** BEGIN **
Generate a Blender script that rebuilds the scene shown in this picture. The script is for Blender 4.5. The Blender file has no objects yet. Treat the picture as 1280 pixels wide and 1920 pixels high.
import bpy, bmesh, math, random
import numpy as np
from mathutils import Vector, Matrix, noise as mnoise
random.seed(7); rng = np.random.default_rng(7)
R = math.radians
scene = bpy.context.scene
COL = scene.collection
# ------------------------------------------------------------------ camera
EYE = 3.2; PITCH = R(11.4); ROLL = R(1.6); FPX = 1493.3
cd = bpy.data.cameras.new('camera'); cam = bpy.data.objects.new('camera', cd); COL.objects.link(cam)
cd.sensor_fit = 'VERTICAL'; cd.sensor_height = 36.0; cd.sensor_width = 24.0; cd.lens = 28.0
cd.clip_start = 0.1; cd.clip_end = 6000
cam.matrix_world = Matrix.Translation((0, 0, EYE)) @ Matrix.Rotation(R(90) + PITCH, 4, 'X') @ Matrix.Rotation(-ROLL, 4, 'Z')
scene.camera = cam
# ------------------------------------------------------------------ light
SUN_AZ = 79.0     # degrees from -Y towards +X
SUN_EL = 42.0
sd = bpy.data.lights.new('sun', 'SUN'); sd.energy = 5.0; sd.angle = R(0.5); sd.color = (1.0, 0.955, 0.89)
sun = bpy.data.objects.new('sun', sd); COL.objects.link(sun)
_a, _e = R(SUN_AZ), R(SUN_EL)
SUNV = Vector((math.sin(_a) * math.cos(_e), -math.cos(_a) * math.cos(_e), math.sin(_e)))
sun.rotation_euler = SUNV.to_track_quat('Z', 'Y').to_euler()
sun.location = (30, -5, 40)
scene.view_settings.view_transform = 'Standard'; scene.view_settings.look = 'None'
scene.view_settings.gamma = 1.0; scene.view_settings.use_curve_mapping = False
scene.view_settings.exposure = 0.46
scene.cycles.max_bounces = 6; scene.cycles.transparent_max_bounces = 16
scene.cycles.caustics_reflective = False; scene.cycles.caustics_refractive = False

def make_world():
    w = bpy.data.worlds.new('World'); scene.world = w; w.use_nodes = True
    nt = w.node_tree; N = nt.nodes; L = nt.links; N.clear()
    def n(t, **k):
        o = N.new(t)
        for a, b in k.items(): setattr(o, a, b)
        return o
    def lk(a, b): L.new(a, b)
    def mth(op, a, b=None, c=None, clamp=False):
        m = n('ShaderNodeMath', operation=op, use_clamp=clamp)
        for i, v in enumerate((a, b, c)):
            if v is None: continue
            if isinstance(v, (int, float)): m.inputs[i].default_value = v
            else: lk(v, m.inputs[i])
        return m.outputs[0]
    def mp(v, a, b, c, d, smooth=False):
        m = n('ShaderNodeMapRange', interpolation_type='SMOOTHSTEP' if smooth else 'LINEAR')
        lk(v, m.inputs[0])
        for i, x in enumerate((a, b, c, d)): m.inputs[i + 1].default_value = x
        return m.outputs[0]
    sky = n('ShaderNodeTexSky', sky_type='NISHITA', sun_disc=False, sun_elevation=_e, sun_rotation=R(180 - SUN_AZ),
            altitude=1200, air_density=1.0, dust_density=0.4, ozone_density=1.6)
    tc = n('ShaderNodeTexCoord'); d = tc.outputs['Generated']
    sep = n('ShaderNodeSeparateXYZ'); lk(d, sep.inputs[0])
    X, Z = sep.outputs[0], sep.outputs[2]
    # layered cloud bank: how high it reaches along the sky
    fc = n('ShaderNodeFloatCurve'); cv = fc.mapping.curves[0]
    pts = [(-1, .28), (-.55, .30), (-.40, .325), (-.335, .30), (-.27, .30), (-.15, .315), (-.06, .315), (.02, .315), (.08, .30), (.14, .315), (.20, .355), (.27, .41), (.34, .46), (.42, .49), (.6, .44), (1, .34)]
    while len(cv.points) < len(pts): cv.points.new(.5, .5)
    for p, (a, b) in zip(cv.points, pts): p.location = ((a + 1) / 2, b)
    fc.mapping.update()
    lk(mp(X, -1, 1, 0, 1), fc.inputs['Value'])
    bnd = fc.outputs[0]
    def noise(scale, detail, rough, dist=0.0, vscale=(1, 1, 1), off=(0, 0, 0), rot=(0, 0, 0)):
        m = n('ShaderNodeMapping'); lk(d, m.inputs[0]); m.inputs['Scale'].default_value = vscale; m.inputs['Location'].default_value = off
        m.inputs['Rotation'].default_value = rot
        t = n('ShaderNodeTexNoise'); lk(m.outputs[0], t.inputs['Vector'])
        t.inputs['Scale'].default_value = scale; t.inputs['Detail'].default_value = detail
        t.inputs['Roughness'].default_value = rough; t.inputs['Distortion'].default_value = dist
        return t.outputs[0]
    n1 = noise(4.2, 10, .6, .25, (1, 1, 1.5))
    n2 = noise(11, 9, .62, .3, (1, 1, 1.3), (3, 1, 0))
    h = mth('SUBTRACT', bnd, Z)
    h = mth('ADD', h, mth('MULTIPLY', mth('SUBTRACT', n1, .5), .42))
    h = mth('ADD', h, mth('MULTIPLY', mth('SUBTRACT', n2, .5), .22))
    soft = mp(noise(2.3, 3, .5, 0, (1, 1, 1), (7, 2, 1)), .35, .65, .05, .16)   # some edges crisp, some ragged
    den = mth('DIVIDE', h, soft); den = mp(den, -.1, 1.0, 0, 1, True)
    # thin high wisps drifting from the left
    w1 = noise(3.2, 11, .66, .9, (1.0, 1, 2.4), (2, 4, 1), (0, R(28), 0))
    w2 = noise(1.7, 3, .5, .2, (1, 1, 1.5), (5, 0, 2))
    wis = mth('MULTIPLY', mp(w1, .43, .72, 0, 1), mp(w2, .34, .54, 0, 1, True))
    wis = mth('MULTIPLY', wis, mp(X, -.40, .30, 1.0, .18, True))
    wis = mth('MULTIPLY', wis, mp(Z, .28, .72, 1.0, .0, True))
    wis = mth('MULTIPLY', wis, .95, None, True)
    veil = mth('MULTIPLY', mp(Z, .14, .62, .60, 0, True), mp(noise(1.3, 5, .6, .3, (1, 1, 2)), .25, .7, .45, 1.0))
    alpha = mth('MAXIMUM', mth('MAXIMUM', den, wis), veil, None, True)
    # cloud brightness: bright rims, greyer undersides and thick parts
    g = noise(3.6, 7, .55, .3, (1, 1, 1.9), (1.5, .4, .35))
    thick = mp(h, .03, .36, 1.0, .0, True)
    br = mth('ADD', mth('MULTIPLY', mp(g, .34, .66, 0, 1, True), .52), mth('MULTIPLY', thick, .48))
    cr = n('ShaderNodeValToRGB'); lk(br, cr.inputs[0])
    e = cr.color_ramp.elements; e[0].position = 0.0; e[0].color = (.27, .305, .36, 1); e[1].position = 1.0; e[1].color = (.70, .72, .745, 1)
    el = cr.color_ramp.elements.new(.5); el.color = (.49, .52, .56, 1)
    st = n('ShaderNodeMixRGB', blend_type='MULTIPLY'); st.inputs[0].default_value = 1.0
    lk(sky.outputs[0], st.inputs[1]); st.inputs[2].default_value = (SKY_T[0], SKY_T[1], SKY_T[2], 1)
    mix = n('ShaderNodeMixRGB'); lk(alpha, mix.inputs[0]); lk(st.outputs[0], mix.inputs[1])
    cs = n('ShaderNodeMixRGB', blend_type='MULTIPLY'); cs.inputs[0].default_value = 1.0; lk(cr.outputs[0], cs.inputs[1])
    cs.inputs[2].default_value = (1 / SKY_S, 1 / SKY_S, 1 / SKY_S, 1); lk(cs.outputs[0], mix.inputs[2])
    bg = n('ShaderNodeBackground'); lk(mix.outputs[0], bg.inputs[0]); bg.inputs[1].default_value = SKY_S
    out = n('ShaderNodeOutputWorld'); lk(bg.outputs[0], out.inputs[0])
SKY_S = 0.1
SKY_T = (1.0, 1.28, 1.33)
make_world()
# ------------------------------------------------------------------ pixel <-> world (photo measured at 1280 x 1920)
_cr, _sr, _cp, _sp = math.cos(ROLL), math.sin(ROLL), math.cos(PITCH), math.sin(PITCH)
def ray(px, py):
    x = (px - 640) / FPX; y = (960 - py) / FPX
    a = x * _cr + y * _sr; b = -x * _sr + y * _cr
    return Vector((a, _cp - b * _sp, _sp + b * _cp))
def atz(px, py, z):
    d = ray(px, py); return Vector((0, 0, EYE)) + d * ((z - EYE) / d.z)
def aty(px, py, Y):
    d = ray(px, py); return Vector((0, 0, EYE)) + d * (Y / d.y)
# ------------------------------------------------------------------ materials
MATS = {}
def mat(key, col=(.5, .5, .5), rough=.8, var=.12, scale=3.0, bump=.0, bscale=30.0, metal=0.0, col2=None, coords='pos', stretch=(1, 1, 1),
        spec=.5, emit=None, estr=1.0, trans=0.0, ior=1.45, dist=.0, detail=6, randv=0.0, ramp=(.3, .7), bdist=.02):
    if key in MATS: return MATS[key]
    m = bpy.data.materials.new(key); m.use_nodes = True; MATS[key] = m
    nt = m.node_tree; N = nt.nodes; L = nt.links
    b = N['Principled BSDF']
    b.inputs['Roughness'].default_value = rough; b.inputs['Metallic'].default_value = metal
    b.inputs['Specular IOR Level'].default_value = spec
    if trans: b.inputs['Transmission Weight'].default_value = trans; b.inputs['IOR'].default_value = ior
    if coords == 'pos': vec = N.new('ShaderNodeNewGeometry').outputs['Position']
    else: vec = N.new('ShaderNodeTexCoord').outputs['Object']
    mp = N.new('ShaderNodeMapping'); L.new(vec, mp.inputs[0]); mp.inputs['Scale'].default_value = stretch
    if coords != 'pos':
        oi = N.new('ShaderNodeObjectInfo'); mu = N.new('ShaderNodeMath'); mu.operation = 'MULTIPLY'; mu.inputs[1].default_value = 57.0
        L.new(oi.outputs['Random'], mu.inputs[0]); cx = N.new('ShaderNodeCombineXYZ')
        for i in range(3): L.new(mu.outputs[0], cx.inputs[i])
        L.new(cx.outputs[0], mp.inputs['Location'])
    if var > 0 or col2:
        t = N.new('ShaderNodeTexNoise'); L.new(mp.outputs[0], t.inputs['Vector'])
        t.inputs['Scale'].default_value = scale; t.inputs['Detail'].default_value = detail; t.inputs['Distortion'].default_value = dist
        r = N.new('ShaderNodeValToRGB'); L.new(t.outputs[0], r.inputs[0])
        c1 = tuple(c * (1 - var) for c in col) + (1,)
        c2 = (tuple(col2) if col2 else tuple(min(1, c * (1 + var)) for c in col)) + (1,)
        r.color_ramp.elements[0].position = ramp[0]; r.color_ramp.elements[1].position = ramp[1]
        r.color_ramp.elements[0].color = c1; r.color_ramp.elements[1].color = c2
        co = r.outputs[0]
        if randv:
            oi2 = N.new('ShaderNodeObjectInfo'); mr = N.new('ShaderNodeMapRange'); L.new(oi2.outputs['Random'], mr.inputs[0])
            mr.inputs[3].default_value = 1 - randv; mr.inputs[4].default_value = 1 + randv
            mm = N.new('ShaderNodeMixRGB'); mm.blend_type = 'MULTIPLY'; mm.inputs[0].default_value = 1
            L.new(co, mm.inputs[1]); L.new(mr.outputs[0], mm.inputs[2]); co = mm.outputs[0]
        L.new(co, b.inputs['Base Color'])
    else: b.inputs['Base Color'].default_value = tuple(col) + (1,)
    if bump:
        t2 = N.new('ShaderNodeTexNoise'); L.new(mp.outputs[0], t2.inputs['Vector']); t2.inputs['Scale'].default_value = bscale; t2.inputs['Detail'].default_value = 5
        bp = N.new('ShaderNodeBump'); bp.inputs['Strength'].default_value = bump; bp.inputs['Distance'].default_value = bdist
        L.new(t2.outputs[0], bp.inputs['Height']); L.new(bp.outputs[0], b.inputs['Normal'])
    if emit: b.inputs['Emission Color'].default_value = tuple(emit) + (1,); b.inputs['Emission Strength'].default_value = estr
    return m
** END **
Exercise: In the material above, show every line where the word "high" turns up.

Exercise output:
Generate a Blender script that rebuilds the scene shown in this picture. The script is for Blender 4.5. The Blender file has no objects yet. Treat the picture as 1280 pixels wide and 1920 pixels high.
    # layered cloud bank: how high it reaches along the sky
    # thin high wisps drifting from the left